Central Park 14

Zhao Xuebing

赵学兵

Production date
2016

Object Detail


Media
oil on canvas
Measurements
120 x 180 cm
Notes
Zhao Xuebing’s ongoing series of paintings of New York’s Central Park, mostly painted from memory after his return to live and work in China, recall nineteenth century collodion tintypes or cyanotype photographs –– nostalgic and elusive, with hints of solarisation, there are slippages between the positive and negative image. They are like dream landscapes, lonely and desolate, and a little strange.
Central Park 14 (2016) depicts a field of leaf litter and fallen branches in cool bluish-grey tones. Zhao works very slowly, building up layers of thin oil paint, working with very fine brushes, in repeated tiny, feathery circular marks and lines.

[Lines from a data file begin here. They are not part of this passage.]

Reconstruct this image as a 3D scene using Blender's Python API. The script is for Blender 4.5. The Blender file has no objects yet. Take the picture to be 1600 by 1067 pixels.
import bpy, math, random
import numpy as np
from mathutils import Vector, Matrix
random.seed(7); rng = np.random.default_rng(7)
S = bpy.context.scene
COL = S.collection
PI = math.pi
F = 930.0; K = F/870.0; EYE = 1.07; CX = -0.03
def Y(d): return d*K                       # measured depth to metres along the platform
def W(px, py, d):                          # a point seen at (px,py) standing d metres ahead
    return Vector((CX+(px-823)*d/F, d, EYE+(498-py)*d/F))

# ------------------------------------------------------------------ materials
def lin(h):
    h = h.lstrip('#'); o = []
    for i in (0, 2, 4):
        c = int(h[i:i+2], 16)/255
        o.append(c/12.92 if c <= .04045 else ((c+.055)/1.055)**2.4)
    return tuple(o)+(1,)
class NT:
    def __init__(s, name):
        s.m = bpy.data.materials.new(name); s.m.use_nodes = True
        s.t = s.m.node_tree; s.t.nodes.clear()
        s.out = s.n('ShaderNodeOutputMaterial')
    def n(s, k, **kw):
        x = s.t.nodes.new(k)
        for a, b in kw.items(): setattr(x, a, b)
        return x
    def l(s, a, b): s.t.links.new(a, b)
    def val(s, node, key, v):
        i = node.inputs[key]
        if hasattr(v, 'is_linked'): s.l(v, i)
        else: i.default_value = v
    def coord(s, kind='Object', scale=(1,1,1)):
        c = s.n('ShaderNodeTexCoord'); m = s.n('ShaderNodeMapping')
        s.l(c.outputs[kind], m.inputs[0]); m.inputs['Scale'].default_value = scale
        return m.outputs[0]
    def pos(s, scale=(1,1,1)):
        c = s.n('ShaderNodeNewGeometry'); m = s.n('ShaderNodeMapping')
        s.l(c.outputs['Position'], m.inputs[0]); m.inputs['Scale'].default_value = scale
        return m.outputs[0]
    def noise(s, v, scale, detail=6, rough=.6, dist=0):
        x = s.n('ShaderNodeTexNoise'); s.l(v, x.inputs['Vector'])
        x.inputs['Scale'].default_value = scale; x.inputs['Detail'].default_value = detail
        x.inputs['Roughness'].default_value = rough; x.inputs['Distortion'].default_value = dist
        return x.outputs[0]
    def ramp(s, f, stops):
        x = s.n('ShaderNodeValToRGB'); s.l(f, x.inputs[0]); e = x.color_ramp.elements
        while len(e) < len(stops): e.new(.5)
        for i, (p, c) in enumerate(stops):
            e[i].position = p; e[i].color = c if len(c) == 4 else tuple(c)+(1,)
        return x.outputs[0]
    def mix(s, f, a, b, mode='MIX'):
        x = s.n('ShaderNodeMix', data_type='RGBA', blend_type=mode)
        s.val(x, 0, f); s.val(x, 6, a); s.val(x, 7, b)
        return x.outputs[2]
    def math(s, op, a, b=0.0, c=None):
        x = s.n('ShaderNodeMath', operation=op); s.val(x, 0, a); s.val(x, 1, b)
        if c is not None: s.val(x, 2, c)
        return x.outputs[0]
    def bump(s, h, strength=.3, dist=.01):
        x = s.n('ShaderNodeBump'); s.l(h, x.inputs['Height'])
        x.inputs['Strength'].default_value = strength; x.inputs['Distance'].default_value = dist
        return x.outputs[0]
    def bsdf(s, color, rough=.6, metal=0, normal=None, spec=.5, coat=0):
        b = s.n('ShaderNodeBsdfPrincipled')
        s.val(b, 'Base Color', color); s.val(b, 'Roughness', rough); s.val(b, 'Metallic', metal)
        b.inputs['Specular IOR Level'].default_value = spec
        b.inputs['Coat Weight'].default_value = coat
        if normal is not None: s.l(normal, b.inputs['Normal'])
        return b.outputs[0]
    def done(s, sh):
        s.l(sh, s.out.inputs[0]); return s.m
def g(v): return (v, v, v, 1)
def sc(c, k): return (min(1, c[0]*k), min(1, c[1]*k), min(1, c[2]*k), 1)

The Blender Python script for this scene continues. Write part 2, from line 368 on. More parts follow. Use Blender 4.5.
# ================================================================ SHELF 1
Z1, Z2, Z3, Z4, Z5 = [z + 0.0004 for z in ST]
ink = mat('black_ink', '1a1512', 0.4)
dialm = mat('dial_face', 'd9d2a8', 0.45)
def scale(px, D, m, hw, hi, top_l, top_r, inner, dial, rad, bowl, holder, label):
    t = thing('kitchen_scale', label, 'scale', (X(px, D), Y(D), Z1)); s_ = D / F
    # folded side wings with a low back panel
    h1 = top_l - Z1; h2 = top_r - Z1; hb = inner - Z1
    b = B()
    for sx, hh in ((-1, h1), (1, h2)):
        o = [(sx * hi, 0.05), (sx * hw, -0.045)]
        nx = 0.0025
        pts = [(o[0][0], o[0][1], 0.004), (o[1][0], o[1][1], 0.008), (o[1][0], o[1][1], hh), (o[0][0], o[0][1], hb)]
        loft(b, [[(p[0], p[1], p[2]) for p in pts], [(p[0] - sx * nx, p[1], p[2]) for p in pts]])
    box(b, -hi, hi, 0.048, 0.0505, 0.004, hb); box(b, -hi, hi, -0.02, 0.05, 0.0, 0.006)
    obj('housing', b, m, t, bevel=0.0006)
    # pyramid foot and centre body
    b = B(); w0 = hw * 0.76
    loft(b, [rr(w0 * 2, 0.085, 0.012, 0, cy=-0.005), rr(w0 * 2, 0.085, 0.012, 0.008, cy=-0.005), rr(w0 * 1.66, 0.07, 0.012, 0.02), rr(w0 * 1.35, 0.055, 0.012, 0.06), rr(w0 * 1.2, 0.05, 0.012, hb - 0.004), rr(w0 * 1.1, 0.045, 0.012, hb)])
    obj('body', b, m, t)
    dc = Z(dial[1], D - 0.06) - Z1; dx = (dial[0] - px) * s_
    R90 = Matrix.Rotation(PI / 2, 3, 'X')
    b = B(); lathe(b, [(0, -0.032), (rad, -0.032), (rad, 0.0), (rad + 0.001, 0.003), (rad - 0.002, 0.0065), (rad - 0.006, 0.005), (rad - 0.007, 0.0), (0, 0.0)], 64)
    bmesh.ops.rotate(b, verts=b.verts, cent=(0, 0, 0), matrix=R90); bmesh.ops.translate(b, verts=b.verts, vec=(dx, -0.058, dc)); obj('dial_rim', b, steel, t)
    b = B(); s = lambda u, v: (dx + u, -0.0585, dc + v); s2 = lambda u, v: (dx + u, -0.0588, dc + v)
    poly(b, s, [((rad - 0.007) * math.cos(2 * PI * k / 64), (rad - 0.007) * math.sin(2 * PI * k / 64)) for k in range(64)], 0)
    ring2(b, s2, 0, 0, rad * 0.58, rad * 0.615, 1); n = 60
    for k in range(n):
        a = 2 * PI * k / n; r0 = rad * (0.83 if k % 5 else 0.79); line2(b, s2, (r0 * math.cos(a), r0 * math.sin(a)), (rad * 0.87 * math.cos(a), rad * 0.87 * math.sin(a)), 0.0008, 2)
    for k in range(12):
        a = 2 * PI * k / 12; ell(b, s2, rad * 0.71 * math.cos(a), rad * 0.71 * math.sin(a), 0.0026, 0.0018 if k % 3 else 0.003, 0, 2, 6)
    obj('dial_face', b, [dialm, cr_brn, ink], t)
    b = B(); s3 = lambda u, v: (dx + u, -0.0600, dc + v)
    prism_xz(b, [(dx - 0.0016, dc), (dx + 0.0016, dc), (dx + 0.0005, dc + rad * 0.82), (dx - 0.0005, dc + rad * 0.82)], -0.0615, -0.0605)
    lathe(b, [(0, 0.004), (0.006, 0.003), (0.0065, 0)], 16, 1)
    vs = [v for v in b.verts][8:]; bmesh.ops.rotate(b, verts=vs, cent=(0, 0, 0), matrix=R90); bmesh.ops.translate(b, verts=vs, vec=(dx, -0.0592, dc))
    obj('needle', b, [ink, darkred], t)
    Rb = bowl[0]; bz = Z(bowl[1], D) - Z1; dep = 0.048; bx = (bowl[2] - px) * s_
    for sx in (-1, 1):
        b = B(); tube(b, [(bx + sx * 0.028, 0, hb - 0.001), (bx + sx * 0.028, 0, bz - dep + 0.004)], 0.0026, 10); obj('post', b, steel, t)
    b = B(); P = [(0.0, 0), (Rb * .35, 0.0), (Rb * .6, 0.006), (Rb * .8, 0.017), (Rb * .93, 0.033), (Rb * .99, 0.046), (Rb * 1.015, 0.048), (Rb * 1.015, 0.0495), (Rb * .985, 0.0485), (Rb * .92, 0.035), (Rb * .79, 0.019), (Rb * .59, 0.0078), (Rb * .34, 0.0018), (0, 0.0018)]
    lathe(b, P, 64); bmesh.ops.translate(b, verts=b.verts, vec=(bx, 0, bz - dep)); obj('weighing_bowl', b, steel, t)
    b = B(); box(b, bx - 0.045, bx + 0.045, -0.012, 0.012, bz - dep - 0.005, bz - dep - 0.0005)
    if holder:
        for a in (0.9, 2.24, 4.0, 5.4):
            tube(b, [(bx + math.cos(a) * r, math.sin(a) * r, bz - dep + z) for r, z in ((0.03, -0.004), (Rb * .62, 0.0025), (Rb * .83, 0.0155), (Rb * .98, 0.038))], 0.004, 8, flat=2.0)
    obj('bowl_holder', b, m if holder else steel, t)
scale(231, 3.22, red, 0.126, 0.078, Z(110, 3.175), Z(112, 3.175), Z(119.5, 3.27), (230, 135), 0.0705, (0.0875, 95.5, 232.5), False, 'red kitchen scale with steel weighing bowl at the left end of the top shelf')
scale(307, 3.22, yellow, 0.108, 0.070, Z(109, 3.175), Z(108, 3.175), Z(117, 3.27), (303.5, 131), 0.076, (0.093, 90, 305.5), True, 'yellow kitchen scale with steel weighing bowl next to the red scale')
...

His monochrome palette references the subtle nuances of Chinese ink wash painting, and the tonal mastery of the literati paintings depicting ‘shan shui’ (mountain and water) scenery. Zhao’s focus is on the path less travelled; he has chosen to depict the north woods area of Central Park, remembering how the landscape was altered by a dramatic storm. This part of Central Park seems natural but is entirely an artifice of design, much like the conventions of the Chinese literati garden. Central Park’s famous designers, Olmsted and Vaux, were imitating the natural landscape formations and foliage of upstate New York. Remote, little visited, neglected and overgrown for many years until recently, it must have seemed a wild landscape to Zhao, in contrast to the orderliness of French public parks, or of the traditional Chinese garden.